> **Exercise details**
Stop after the line that contains "COL = SC.collection"; until then, restate each line of the entries word for word from the very first.

> **Scenes as source code**

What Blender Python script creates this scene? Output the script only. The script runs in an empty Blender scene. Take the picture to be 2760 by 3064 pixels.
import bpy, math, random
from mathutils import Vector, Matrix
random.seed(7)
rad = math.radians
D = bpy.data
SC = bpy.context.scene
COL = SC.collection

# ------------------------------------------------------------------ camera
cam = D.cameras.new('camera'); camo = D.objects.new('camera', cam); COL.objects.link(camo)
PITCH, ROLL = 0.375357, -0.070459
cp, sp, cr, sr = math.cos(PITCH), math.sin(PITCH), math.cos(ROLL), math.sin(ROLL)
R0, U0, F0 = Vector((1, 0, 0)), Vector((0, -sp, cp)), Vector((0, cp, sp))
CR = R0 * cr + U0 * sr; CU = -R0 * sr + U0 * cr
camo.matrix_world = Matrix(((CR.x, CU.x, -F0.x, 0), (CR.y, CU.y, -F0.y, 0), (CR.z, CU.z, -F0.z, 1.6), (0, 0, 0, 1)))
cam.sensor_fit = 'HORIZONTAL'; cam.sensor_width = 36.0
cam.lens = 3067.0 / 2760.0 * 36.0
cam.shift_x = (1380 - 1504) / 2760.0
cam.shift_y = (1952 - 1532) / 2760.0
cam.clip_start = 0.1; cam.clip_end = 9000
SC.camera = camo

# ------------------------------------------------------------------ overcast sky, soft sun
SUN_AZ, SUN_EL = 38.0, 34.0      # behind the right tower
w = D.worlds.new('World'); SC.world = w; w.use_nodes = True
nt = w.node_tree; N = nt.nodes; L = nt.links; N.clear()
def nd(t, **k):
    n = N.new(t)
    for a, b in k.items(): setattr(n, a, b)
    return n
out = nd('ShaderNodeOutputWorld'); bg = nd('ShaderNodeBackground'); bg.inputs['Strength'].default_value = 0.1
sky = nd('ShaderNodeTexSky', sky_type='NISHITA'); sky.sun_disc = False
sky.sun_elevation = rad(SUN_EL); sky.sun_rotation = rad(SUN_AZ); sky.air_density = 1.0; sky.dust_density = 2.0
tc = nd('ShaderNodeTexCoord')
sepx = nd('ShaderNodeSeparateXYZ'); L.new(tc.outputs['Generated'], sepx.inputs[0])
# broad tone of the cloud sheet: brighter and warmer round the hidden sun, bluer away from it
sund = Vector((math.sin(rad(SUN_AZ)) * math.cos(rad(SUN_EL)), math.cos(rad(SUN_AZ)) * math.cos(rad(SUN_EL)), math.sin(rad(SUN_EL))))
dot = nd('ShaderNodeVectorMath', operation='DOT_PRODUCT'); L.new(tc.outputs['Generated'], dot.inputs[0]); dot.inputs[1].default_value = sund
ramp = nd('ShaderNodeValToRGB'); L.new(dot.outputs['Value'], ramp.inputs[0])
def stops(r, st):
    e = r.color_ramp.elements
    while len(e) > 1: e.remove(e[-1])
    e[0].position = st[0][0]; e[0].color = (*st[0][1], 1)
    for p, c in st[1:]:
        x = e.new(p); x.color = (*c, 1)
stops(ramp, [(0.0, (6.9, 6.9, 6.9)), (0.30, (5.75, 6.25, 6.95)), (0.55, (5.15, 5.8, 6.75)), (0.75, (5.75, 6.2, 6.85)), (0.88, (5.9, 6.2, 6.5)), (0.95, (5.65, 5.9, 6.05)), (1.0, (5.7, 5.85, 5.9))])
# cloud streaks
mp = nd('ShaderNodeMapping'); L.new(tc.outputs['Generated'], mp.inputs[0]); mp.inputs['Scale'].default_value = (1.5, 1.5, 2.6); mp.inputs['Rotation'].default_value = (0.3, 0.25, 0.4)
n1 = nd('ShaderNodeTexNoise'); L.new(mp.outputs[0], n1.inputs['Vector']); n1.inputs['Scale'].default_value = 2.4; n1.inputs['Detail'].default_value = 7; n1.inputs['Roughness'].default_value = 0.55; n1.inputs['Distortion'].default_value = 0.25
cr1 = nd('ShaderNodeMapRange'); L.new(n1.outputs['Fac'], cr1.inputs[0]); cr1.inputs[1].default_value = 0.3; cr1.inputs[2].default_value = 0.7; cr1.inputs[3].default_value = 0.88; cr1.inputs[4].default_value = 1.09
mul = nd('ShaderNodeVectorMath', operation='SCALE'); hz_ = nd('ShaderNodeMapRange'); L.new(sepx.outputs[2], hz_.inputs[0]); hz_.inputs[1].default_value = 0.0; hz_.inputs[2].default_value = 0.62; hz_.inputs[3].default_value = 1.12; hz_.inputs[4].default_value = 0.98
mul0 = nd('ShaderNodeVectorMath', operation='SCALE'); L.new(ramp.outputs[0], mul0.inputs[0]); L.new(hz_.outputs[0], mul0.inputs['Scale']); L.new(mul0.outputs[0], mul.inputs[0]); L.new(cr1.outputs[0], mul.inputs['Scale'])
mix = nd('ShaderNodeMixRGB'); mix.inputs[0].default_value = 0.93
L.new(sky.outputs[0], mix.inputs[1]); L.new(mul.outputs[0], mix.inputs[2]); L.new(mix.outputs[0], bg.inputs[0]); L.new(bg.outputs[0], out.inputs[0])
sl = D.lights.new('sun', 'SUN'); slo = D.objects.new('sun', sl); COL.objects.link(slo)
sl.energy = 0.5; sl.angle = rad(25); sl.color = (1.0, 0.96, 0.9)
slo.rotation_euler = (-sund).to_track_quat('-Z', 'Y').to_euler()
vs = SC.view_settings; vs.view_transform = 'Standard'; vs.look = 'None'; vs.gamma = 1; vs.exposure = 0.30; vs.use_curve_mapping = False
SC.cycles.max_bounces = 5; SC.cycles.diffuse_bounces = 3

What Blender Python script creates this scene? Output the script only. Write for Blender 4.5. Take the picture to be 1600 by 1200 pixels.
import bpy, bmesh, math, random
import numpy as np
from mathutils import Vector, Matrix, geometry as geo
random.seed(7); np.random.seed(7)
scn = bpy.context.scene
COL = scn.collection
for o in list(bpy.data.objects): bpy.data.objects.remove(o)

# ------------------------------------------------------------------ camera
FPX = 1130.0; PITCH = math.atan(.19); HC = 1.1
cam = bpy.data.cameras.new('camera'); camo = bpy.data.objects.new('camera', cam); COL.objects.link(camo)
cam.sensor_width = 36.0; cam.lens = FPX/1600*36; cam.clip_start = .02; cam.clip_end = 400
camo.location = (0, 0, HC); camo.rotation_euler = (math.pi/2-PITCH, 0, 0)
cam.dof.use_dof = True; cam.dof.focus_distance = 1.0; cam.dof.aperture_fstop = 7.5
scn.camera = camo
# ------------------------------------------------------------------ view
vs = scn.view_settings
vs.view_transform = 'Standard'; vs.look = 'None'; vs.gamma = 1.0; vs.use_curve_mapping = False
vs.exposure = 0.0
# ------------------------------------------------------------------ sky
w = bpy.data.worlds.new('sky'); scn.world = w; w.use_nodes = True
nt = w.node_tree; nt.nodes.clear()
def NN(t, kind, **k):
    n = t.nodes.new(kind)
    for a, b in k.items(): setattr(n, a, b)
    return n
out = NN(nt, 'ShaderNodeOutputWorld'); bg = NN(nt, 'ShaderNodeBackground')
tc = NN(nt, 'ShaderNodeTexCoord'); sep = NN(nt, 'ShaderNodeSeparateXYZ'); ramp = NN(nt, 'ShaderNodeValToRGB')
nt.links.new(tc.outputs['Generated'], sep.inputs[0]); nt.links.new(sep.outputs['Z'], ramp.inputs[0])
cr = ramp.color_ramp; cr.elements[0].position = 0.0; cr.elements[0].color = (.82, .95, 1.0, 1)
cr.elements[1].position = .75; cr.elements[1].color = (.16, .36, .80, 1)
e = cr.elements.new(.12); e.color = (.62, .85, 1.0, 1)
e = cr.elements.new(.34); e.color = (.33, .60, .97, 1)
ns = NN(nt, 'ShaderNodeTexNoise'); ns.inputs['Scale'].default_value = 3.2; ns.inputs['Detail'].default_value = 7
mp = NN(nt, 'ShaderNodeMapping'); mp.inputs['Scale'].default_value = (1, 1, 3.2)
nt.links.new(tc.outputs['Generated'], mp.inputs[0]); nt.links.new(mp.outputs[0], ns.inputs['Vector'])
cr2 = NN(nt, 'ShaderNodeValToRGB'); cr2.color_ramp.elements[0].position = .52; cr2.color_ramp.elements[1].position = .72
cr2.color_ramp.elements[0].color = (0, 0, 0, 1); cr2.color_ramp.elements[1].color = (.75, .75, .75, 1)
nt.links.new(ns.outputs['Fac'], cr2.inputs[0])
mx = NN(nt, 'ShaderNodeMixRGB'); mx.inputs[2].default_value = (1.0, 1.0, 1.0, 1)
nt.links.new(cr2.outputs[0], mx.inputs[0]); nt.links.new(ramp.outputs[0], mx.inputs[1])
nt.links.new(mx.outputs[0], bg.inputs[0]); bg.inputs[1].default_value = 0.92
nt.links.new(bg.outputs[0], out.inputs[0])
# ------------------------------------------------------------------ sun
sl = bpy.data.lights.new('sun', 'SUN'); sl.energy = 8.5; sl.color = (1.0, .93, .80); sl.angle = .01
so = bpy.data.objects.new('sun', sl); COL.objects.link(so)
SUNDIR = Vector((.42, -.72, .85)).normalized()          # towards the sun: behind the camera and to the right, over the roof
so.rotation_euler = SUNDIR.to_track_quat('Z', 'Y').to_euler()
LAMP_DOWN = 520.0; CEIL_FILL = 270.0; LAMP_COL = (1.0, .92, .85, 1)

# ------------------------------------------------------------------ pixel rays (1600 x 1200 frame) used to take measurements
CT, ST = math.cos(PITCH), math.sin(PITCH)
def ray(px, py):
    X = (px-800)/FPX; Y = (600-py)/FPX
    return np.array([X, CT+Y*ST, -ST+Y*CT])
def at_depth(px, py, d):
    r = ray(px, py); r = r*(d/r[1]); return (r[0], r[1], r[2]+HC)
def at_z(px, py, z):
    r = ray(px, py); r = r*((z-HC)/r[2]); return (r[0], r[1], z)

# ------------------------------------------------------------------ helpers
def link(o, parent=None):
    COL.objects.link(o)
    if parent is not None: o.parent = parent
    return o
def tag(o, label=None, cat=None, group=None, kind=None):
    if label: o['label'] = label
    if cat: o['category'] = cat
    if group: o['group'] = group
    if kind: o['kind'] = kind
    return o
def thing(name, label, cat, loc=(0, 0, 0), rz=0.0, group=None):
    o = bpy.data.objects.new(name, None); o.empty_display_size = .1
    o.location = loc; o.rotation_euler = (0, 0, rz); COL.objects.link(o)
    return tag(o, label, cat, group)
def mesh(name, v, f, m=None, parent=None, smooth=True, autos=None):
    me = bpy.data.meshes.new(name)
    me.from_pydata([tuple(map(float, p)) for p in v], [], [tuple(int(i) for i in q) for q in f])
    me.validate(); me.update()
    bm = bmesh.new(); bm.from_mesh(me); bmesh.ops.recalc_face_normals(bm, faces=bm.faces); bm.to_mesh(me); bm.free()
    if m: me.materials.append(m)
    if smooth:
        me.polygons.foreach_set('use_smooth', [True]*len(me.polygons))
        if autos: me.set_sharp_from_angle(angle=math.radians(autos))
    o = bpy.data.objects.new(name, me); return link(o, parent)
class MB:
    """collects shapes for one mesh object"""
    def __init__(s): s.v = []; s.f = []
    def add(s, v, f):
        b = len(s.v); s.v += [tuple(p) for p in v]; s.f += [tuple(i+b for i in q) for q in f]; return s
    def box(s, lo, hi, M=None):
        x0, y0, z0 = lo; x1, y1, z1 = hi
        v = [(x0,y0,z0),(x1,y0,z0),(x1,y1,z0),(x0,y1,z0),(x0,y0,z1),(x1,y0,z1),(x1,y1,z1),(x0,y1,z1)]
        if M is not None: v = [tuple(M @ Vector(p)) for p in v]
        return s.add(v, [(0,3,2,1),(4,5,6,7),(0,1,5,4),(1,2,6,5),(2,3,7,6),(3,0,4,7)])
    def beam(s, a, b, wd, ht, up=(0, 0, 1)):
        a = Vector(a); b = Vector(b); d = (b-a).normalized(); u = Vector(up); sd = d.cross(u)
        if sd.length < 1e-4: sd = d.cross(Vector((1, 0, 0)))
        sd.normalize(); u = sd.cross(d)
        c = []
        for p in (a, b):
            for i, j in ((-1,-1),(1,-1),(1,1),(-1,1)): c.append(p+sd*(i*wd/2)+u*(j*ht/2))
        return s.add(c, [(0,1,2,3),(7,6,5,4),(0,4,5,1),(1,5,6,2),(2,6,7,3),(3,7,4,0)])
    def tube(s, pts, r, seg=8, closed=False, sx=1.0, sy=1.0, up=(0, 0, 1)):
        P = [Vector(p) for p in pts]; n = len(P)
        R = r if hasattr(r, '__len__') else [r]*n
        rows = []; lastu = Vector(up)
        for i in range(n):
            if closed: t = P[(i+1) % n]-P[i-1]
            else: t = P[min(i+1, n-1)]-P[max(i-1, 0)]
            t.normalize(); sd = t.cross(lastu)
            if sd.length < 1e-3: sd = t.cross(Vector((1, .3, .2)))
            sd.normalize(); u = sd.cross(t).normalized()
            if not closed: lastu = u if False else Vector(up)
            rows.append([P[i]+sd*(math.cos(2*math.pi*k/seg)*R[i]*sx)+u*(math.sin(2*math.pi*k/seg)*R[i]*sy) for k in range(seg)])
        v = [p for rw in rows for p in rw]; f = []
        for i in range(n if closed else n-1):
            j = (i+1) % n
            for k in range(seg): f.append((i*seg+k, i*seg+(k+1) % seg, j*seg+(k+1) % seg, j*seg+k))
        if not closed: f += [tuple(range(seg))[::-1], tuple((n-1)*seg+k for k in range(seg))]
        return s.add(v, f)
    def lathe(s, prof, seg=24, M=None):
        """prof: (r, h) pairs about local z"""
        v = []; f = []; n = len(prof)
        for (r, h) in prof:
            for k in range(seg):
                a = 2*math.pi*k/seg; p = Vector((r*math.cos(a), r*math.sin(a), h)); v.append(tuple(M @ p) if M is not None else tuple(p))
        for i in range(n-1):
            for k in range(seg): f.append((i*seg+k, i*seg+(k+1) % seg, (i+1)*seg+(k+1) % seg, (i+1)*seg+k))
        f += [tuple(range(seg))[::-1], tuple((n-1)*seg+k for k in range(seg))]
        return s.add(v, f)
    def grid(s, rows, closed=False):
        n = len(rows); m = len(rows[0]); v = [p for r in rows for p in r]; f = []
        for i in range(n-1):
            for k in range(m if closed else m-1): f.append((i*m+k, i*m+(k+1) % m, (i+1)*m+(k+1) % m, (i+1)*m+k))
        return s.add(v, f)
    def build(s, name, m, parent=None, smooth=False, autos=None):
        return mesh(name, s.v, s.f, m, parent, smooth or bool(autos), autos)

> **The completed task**
What Blender Python script creates this scene? Output the script only. The script runs in an empty Blender scene. Take the picture to be 2760 by 3064 pixels.
import bpy, math, random
from mathutils import Vector, Matrix
random.seed(7)
rad = math.radians
D = bpy.data
SC = bpy.context.scene
COL = SC.collection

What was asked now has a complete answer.